Looking at the homepage and the projects it feels like everything is ready and, if the claims were true, it would be the most ground breaking language of the last decades. When you go to look at the code or try to run something you find out: - some things are still closed source - some are broken - some are wins from C

It's a great strategy for collecting a check from VCs and I wish the author the best of luck, but it won't fly with developers.

As I can't respond to amedvednikov's comment below, let me respond to it through yours (sorry):

> No things are closed source. Never have been.

That's not correct. I seem to remember that when V was released initially, the compiler was available for download in binary form only. The source code was only released later on.

That was before the public release and only lasted for a week.

So saying now 2.5 years later some things are closed source is ridiculous.

Could you point to the C2V source?
Note that, in most cases, you can't respond to a comment because it's been posted too recently.
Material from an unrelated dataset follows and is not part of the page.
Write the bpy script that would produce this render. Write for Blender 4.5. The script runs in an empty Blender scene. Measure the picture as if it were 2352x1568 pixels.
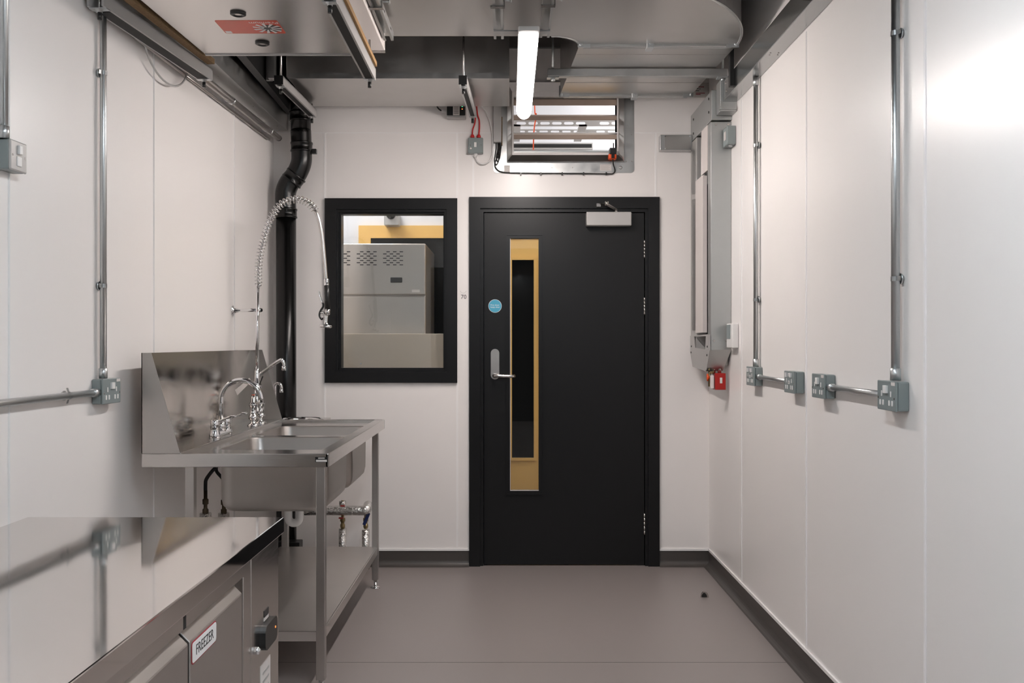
import bpy, bmesh, math, random
from mathutils import Vector, Matrix, Quaternion
random.seed(7)
PI = math.pi
R = math.radians
SC = bpy.context.scene
COL = SC.collection

# ------------------------------------------------------------------ camera, world, exposure
F, CX, CY, H = 2200.0, 1170.0, 787.0, 1.29      # focal length and vanishing point in pixels of the 2352 px frame
cam_d = bpy.data.cameras.new('camera')
cam_d.sensor_width = 36
cam_d.lens = F / 2352 * 36
cam_d.shift_x = (1176 - CX) / 2352
cam_d.shift_y = (CY - 784) / 2352
cam = bpy.data.objects.new('camera', cam_d)
COL.objects.link(cam)
cam.location = (0, 0, H)
cam.rotation_euler = (R(90), 0, 0)
SC.camera = cam
cam_d.clip_start = 0.02

world = bpy.data.worlds.new('world')
SC.world = world
world.use_nodes = True
world.node_tree.nodes['Background'].inputs[0].default_value = (0.80, 0.90, 1.0, 1)
world.node_tree.nodes['Background'].inputs[1].default_value = 0.05
SC.view_settings.view_transform = 'Standard'
SC.view_settings.look = 'None'
SC.view_settings.exposure = 0.0
SC.view_settings.gamma = 1
SC.view_settings.use_curve_mapping = False
LAMP_E, LAMP_E2 = 122.0, 102.0          # emission of the linear room lamps (visible one, ones nearer the camera)

YW = 5.542                       # back wall plane
XR = 1.156                       # right wall plane
def PX(px, Y): return (px - CX) * Y / F
def PZ(py, Y): return H - (py - CY) * Y / F
def bx(px): return PX(px, YW)
def bz(py): return PZ(py, YW)
def XL(Y): return -1.531 + 0.03 * Y     # the left wall runs slightly askew
def YR(px, d=0.0): return F * (XR - d) / (px - CX)
def YL(px, d=0.0): return F * (1.531 - d) / (CX + 0.03 * F - px)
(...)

I think it's a mechanism to prevent flaming.
No things are closed source. Never have been.

What things are broken for you?

What claims are not true?

It is very impressive that the creator of Vlang can come here to face the critics, trolls, and bashers. That tells you something positive about his character and fortitude.

What is also very interesting, is that when various trolls make their derogatory claims or bash on his creation, he responds to them with facts and references. Many of them never respond back and run away.

That's what is most crazy to me. Even the creator of Nim (Araq) flamed this guy in the Nim forums but most of his criticism seemed to be superficial and opinion based. I don't know what to think. I'm not a language expert by any means. I just hope this guy succeeds, the goals are tremendous.